** GIVEN INFORMATION **
● ● ● ●

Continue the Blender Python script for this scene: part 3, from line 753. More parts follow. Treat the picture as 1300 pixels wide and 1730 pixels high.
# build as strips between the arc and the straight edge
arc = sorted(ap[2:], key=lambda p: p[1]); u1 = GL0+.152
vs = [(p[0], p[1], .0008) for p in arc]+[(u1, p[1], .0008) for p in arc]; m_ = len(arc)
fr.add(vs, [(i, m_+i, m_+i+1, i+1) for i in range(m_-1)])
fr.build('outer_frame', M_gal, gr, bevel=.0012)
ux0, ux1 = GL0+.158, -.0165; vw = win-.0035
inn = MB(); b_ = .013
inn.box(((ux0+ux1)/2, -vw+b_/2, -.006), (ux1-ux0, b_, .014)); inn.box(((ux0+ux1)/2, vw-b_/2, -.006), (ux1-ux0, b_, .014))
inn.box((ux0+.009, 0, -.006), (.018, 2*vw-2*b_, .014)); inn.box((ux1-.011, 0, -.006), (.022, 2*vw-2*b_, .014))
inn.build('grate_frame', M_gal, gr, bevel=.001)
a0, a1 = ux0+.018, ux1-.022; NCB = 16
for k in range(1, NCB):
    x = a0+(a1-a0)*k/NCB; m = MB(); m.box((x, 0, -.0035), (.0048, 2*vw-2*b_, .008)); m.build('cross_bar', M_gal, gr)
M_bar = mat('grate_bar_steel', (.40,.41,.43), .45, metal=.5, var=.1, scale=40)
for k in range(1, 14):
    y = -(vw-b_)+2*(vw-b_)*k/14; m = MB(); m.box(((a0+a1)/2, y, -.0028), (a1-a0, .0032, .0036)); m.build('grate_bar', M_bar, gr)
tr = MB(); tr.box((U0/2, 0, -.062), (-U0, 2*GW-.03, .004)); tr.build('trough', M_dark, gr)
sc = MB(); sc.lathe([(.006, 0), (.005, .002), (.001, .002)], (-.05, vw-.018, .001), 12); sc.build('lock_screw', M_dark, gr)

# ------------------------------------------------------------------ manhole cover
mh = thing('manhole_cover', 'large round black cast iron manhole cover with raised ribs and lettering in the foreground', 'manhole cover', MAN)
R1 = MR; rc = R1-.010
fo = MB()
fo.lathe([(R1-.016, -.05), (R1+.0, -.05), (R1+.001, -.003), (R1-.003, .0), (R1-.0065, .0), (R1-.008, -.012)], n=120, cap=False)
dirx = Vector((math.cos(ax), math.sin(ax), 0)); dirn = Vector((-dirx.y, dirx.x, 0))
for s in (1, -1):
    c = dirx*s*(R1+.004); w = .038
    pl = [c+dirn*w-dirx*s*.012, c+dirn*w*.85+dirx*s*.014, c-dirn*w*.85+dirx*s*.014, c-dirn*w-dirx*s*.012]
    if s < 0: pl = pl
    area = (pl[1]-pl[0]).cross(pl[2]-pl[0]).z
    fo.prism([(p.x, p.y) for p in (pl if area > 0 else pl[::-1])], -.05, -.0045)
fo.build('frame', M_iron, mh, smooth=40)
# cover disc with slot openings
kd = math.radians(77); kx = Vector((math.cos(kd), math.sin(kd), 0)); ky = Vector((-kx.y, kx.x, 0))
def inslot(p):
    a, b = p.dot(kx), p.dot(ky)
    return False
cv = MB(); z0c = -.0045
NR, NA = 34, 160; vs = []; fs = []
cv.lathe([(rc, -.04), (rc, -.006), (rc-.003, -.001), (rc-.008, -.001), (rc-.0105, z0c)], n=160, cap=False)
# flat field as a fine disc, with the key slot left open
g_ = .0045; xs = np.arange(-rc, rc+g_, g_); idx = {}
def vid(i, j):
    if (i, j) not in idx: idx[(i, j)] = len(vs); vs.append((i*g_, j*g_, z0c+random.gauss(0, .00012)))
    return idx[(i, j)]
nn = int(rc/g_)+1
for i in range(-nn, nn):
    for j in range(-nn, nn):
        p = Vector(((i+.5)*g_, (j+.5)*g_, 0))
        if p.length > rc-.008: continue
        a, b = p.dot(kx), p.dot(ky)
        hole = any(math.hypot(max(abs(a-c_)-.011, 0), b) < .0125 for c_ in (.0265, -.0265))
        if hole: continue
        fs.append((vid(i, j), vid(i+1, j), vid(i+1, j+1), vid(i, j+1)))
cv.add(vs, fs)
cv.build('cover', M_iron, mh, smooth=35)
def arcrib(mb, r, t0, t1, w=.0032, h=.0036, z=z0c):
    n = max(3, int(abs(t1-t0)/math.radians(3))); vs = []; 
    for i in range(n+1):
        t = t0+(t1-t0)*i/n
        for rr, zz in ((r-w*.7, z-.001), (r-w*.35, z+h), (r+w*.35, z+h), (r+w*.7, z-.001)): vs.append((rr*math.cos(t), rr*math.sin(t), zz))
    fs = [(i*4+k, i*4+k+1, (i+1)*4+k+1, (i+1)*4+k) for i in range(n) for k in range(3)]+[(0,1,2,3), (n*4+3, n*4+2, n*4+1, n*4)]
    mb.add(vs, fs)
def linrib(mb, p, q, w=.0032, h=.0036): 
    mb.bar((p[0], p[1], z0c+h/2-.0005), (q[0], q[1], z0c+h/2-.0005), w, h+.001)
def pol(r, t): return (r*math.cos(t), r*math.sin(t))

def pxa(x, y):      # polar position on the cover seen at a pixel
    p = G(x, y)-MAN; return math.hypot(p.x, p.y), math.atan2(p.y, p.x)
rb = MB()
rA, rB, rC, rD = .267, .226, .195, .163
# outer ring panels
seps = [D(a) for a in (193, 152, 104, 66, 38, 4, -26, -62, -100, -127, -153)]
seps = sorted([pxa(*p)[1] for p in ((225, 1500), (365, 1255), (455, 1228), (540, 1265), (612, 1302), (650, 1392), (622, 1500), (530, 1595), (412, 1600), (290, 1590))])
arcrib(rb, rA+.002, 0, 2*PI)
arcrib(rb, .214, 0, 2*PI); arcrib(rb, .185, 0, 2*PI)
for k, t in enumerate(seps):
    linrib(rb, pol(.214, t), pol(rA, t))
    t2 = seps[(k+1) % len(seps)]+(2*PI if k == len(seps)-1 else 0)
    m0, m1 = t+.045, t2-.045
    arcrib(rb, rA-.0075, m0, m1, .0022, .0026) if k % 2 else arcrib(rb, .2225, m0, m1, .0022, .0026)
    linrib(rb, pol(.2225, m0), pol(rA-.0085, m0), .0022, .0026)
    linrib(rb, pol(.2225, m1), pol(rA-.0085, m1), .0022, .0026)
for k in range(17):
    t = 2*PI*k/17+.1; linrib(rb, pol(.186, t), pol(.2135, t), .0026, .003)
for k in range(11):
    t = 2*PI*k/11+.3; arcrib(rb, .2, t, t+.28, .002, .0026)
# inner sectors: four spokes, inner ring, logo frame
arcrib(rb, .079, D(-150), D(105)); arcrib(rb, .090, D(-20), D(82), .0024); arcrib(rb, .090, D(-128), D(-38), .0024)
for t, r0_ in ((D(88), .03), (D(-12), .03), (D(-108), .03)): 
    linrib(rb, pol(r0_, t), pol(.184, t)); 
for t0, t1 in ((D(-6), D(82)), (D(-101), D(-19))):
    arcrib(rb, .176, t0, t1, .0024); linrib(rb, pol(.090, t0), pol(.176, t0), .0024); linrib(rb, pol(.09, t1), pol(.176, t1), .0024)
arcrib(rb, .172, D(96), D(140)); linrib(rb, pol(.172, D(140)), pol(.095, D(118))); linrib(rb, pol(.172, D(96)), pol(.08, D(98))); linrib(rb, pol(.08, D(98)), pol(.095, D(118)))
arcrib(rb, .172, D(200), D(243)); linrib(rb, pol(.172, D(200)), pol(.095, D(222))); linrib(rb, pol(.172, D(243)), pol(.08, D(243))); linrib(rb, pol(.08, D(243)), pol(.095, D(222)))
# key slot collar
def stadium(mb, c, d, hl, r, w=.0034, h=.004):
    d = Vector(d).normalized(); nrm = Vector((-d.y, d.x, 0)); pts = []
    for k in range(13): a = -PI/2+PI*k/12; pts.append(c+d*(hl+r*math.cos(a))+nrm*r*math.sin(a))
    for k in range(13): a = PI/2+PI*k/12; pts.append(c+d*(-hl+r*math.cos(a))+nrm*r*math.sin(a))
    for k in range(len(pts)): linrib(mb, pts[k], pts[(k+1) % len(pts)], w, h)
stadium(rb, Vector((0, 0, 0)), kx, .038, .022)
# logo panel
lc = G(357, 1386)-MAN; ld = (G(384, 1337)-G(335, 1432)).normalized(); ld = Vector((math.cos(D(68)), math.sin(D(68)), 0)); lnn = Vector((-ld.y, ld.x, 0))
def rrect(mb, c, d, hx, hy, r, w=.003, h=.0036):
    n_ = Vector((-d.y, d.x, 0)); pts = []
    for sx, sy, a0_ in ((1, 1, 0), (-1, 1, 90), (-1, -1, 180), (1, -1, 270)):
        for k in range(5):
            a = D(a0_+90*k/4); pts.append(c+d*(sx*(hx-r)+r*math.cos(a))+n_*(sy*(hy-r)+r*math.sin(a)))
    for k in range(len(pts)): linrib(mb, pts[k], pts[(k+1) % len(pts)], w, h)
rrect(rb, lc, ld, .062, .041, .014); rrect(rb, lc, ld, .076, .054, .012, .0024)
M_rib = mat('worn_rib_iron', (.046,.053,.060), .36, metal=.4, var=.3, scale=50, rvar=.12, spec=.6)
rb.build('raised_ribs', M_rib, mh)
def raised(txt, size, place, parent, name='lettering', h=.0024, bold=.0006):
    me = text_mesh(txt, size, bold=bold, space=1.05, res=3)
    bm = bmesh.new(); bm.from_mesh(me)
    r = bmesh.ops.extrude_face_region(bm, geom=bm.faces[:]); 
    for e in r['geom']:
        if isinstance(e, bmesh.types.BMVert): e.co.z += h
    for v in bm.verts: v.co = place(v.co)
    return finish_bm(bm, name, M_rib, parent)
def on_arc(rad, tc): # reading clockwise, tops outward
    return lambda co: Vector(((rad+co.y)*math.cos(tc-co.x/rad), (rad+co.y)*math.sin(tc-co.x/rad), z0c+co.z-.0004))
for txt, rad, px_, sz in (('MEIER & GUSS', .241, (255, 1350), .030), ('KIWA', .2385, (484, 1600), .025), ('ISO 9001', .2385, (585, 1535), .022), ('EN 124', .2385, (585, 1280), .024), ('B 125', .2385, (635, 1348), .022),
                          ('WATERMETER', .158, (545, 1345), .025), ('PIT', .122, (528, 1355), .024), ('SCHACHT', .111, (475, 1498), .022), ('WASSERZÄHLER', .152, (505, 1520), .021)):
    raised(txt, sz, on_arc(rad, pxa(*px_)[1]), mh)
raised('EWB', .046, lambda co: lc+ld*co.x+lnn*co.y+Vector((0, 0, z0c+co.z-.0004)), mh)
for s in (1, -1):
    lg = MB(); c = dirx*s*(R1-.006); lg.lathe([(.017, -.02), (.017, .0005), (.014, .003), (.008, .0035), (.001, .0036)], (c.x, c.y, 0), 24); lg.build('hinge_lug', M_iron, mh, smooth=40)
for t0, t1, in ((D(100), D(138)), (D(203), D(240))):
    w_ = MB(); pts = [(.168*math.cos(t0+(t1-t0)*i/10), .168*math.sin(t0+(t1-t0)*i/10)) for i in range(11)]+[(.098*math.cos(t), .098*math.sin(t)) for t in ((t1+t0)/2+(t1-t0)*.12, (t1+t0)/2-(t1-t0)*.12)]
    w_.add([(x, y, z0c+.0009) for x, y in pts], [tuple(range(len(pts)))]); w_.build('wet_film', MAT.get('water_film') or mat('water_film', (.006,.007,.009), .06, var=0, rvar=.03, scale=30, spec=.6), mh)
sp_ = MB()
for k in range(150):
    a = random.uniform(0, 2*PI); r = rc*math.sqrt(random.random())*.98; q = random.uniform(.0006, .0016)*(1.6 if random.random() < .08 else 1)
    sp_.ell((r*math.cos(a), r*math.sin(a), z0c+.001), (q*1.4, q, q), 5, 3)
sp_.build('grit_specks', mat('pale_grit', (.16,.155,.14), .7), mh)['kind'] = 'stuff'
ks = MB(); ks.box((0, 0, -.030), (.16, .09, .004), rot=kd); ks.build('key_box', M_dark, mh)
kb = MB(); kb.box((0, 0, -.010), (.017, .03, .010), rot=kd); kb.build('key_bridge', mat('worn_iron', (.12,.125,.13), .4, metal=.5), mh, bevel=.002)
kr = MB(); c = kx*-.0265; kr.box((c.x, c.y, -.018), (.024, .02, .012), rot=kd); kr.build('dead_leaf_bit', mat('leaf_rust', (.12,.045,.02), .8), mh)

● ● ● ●

** EXERCISE AIM **
Copy out only the lines running from the beginning of the data to the line with "sc.build('lock_screw', M_dark, gr)", both ends included.

** ANSWER FOR THE TASK **
Continue the Blender Python script for this scene: part 3, from line 753. More parts follow. Treat the picture as 1300 pixels wide and 1730 pixels high.
# build as strips between the arc and the straight edge
arc = sorted(ap[2:], key=lambda p: p[1]); u1 = GL0+.152
vs = [(p[0], p[1], .0008) for p in arc]+[(u1, p[1], .0008) for p in arc]; m_ = len(arc)
fr.add(vs, [(i, m_+i, m_+i+1, i+1) for i in range(m_-1)])
fr.build('outer_frame', M_gal, gr, bevel=.0012)
ux0, ux1 = GL0+.158, -.0165; vw = win-.0035
inn = MB(); b_ = .013
inn.box(((ux0+ux1)/2, -vw+b_/2, -.006), (ux1-ux0, b_, .014)); inn.box(((ux0+ux1)/2, vw-b_/2, -.006), (ux1-ux0, b_, .014))
inn.box((ux0+.009, 0, -.006), (.018, 2*vw-2*b_, .014)); inn.box((ux1-.011, 0, -.006), (.022, 2*vw-2*b_, .014))
inn.build('grate_frame', M_gal, gr, bevel=.001)
a0, a1 = ux0+.018, ux1-.022; NCB = 16
for k in range(1, NCB):
    x = a0+(a1-a0)*k/NCB; m = MB(); m.box((x, 0, -.0035), (.0048, 2*vw-2*b_, .008)); m.build('cross_bar', M_gal, gr)
M_bar = mat('grate_bar_steel', (.40,.41,.43), .45, metal=.5, var=.1, scale=40)
for k in range(1, 14):
    y = -(vw-b_)+2*(vw-b_)*k/14; m = MB(); m.box(((a0+a1)/2, y, -.0028), (a1-a0, .0032, .0036)); m.build('grate_bar', M_bar, gr)
tr = MB(); tr.box((U0/2, 0, -.062), (-U0, 2*GW-.03, .004)); tr.build('trough', M_dark, gr)
sc = MB(); sc.lathe([(.006, 0), (.005, .002), (.001, .002)], (-.05, vw-.018, .001), 12); sc.build('lock_screw', M_dark, gr)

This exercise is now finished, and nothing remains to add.